Monday, November 1, 2010

♫Yesterday........all my my troubles seemed so far away....♪♫

1967 3rd grade class, Haines Elementary
Recently Randa Hopper shared some photos taken from our grade school years.  Most pictures of me as a kid I’ve seen thousands of times but these were pictures I don’t ever remember seeing.  I always think I remember the event in the photos in my parent’s album but I have to admit the old disk is completely erased on these.  I must have brushed up next to a magnet somewhere along the line.

The first one shows our entire third grade class.  We are on the playground facing what is now the new high school.  It’s fall.  I have studied this picture for hours and every time I look at it something else is revealed.  You can see that my mother and Pat Jones were knitters.  I remember that sweater well, my mom made one for me and one for Tom and he promptly lost his at Rainbow Glacier Camp.  Mollie & Donna are standing together as they always were.  You would never see one without the other. There appear to be two girls bent over whose faces I can’t see and I would bet one is Cheri Pardee.  Chuck Correa and Richard Cox have their arms around each other like they are best friends.  They never really were and Chuck didn’t even know who that was until I told him.  Ray Lewis and Curt Marceau also make a show of solidarity.  Tommy Roeser stands right behind me.  I remember him well because he had a skin condition and his arms and hands were always about the texture of sandpaper.  Colleen Hannon has a scarf on her head like we used to wear and NO ONE does anymore.  Teresa Watson is a literal head taller than Melody Price.  I am fascinated by this picture!

In second grade Mrs.

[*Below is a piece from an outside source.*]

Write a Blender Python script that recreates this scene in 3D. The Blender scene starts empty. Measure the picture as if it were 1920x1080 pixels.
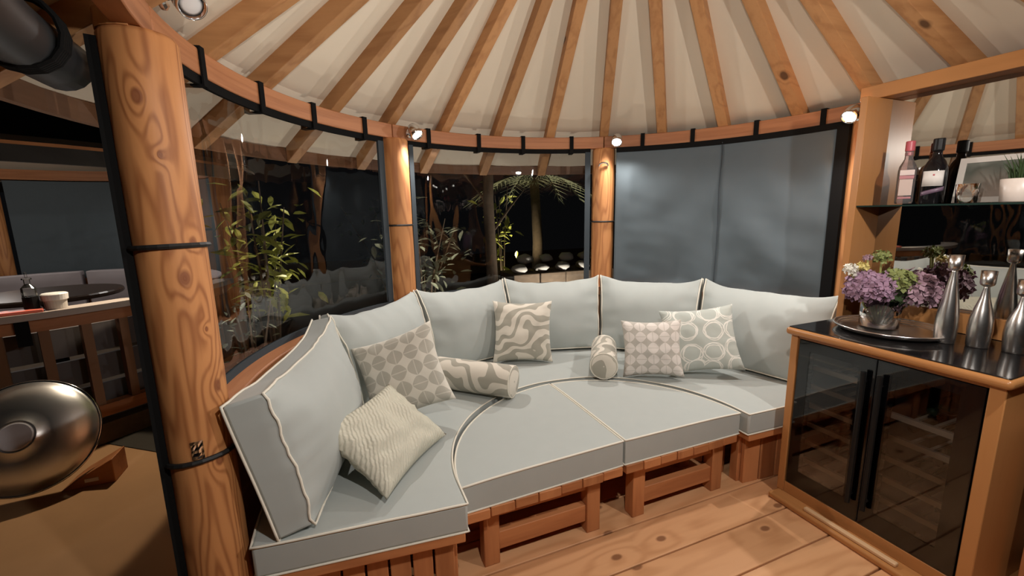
import bpy, bmesh, math, random
from mathutils import Vector, Matrix, noise
random.seed(7)
EXPO, PW, GL = 0.0, 40, 14    # exposure, lamp power, garden light power
PI = math.pi
R_ = math.radians
scene = bpy.context.scene
COL = scene.collection

# ------------------------------------------------------------------ camera
CAM = Vector((-1.0966, -1.4534, 1.422))
FA, PIT, ROLL, FPX = 1.18994, 0.17244, -0.01816, 797.76
fw = Vector((math.cos(FA)*math.cos(PIT), math.sin(FA)*math.cos(PIT), -math.sin(PIT)))
r0 = Vector((math.sin(FA), -math.cos(FA), 0)); u0 = r0.cross(fw)
rt = math.cos(ROLL)*r0 + math.sin(ROLL)*u0; upv = -math.sin(ROLL)*r0 + math.cos(ROLL)*u0
cam_d = bpy.data.cameras.new('camera'); cam = bpy.data.objects.new('camera', cam_d); COL.objects.link(cam)
cam_d.sensor_width = 36; cam_d.lens = 36*FPX/1920; cam_d.clip_start = 0.02; cam_d.clip_end = 200
cam.matrix_world = Matrix(((rt.x, upv.x, -fw.x, CAM.x), (rt.y, upv.y, -fw.y, CAM.y), (rt.z, upv.z, -fw.z, CAM.z), (0, 0, 0, 1)))
scene.camera = cam

# ------------------------------------------------------------------ world, exposure
w = bpy.data.worlds.new('night_sky'); scene.world = w; w.use_nodes = True
w.node_tree.nodes['Background'].inputs[0].default_value = (0.010, 0.010, 0.011, 1)
w.node_tree.nodes['Background'].inputs[1].default_value = 0.25
scene.view_settings.view_transform = 'Standard'; scene.view_settings.look = 'None'
scene.view_settings.gamma = 1; scene.view_settings.use_curve_mapping = False
scene.view_settings.exposure = EXPO
scene.cycles.use_denoising = True
scene.cycles.max_bounces = 10; scene.cycles.diffuse_bounces = 6; scene.cycles.glossy_bounces = 5
scene.cycles.transparent_max_bounces = 16; scene.cycles.sample_clamp_indirect = 4
scene.cycles.caustics_reflective = False; scene.cycles.caustics_refractive = False
LAMP_COL = (1.0, 0.945, 0.89)

# ------------------------------------------------------------------ helpers
def P(r, deg, z=0.0): return Vector((r*math.cos(R_(deg)), r*math.sin(R_(deg)), z))
def tag(o, label=None, cat=None, group=None, kind=None):
    if label: o['label'] = label
    if cat: o['category'] = cat
    if group: o['group'] = group
    if kind: o['kind'] = kind
    return o
def thing(name, label, cat, loc=(0, 0, 0), group=None, rotz=0.0):
    o = bpy.data.objects.new(name, None); COL.objects.link(o); o.empty_display_size = .05
    o.location = loc; o.rotation_euler = (0, 0, rotz)
    return tag(o, label, cat, group)
def struct(name, label, loc=(0, 0, 0)):
    o = bpy.data.objects.new(name, None); COL.objects.link(o); o.location = loc
    return tag(o, label, None, None, 'structure')
def obj(name, me, mat=None, parent=None, smooth=False, world=True, bevel=0, seg=2, angle=40):
    o = bpy.data.objects.new(name, me); COL.objects.link(o)
    if mat and not me.materials: me.materials.append(mat)
    if smooth:
        me.polygons.foreach_set('use_smooth', [True]*len(me.polygons)); me.update()
    if parent:
        o.parent = parent
        if world:
            L = Vector((0, 0, 0)); p = parent
            while p: L += p.location; p = p.parent
            o.location = -L
    if bevel:
        m = o.modifiers.new('bevel', 'BEVEL'); m.width = bevel; m.segments = seg; m.limit_method = 'ANGLE'; m.angle_limit = R_(angle)
        m.harden_normals = False
        me.polygons.foreach_set('use_smooth', [True]*len(me.polygons))
        try: me.set_sharp_from_angle(angle=R_(60))
        except Exception: pass
    return o
def mesh(name, v, f, uvs=None):
    me = bpy.data.meshes.new(name); me.from_pydata([tuple(p) for p in v], [], f); me.update()
    if uvs:
        l = me.uv_layers.new(name='UVMap')
        for poly in me.polygons:
            for li in poly.loop_indices: l.data[li].uv = uvs[me.loops[li].vertex_index]
    return me
def join(name, parts):
    V, F = [], []
    for v, f in parts:
        n = len(V); V += list(v); F += [tuple(i+n for i in q) for q in f]
    return mesh(name, V, F)
def boxvf(x0, x1, y0, y1, z0, z1):
    v = [(x, y, z) for z in (z0, z1) for y in (y0, y1) for x in (x0, x1)]
    return v, [(0, 2, 3, 1), (4, 5, 7, 6), (0, 1, 5, 4), (2, 6, 7, 3), (0, 4, 6, 2), (1, 3, 7, 5)]
def box(name, x0, x1, y0, y1, z0, z1): return mesh(name, *boxvf(x0, x1, y0, y1, z0, z1))
def xf(vf, M): return [M @ Vector(p) for p in vf[0]], vf[1]
def barvf(a, b, wd, ht, upd=(0, 0, 1)):
    a, b = Vector(a), Vector(b); d = (b-a); L = d.length; d.normalize(); s = d.cross(Vector(upd)).normalized(); u = s.cross(d)
    M = Matrix(((d.x, s.x, u.x, a.x), (d.y, s.y, u.y, a.y), (d.z, s.z, u.z, a.z), (0, 0, 0, 1)))
    return xf(boxvf(0, L, -wd/2, wd/2, -ht/2, ht/2), M)
def arc_box(name, r0, r1, z0, z1, a0, a1, n=24, c=(0, 0)):
    V, F, U = [], [], []
    rm = (r0+r1)/2
    for i in range(n+1):
        a = a0+(a1-a0)*i/n; s = R_(a)*rm
        for (r, z, t) in ((r0, z0, 0), (r1, z0, r1-r0), (r1, z1, r1-r0+z1-z0), (r0, z1, 2*(r1-r0)+z1-z0)):
            p = P(r, a, z); V.append((p.x+c[0], p.y+c[1], p.z)); U.append((s, t))
    for i in range(n):
        b = 4*i
        for k in range(4): F.append((b+k, b+(k+1) % 4, b+4+(k+1) % 4, b+4+k))
    F.append((0, 3, 2, 1)); e = 4*n; F.append((e, e+1, e+2, e+3))
    me = mesh(name, V, F, U)
    bm = bmesh.new(); bm.from_mesh(me); bmesh.ops.recalc_face_normals(bm, faces=bm.faces); bm.to_mesh(me); bm.free()
    return me
def lathevf(prof, n=32, c=(0, 0, 0), closed=False):
    V, F = [], []
    for (r, z) in prof:
        for k in range(n):
            a = 2*PI*k/n; V.append((c[0]+r*math.cos(a), c[1]+r*math.sin(a), c[2]+z))
    m = len(prof)
    for i in range(m-1):
        for k in range(n): F.append((i*n+k, i*n+(k+1) % n, (i+1)*n+(k+1) % n, (i+1)*n+k))
    if prof[0][0] > 1e-5: F.append(tuple(range(n-1, -1, -1)))
    if prof[-1][0] > 1e-5: F.append(tuple((m-1)*n+k for k in range(n)))
    return V, F
def lathe(name, prof, n=32, c=(0, 0, 0)): return mesh(name, *lathevf(prof, n, c))
def tubevf(pts, r, closed=False, n=6):
    pts = [Vector(p) for p in pts]; m = len(pts); V, F = [], []; prev = None
    for i, p in enumerate(pts):
        t = (pts[(i+1) % m]-pts[i-1]) if closed else (pts[min(i+1, m-1)]-pts[max(i-1, 0)])
        if t.length < 1e-9: t = Vector((0, 0, 1))
        t.normalize()
        if prev is None:
            h = Vector((0, 0, 1)) if abs(t.z) < .9 else Vector((1, 0, 0)); s = t.cross(h).normalized()
        else:
            s = prev - t*prev.dot(t)
            s = s.normalized() if s.length > 1e-6 else prev
        prev = s; u = t.cross(s); rr = r[i] if isinstance(r, (list, tuple)) else r
        for k in range(n):
            a = 2*PI*k/n; V.append(p+s*math.cos(a)*rr+u*math.sin(a)*rr)
    for i in range(m if closed else m-1):
        j = (i+1) % m
        for k in range(n): F.append((i*n+k, i*n+(k+1) % n, j*n+(k+1) % n, j*n+k))
    if not closed: F.append(tuple(range(n-1, -1, -1))); F.append(tuple((m-1)*n+k for k in range(n)))
    return V, F
def tube(name, pts, r, closed=False, n=6): return mesh(name, *tubevf(pts, r, closed, n))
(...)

Parker was our teacher and I loved her.  She only died recently and was just days short of reaching 100.  That was the year I broke my leg falling off the monkeybars.  Our class worked on a mural that illustrated a Robert Lewis Stevenson poem:
Where Go the Boats?
Dark brown in the river,
Golden is the sand.
It flows along forever,
With trees on either hand.

Green leaves a –floating,
Castles of the foam,
Boats of mine-a-boating
Where will all come home?

On goes the river.
And out past the mill,
Away down the valley,
Away down the hill.

Away down the river,
A hundred miles or more,
Other little children
Shall bring my boats to shore.
Imagine the possibilities of that poem to a 2nd grade mind.  I remember that mural like it was yesterday.  It had colorful boats and lots of leaves floating down river.   Randa ended up with it and it adorned their basement wall for years afterwards.  I  wonder if she still has it.

3rd Grade puppet show
The other picture is also third grade and again I have no memory, not only of the picture but of the entire puppet show.  Randa was always the leader though, and the most artistic among us so she has the biggest puppet.  Craig’s photo is quintessential Craig Jones, he was kind of obnoxious as a kid.  He grew up though and is probably the most successful kid in our class.  Depending on how you define success I’m sure, but he has done very well for himself.  There’s Mollie and Donna next to each other again and cute little Chuck Correa.  In third grade we were assigned numbers, alphabetically according to our last name.  Of course, Donna was # 1, Colleen was #8, me #9 and Randa #10.  The teacher, Mrs. John, would call our numbers out when we were to read aloud or do some other task.   It was that year I one 2nd prize for going through the multiplication flashcards the (second) fastest.  Colleen was first.  I won a puzzle of the United States and I learned all the state capitals from that puzzle.  Too bad I couldn’t repeat them now.  Or put the puzzle together for that matter!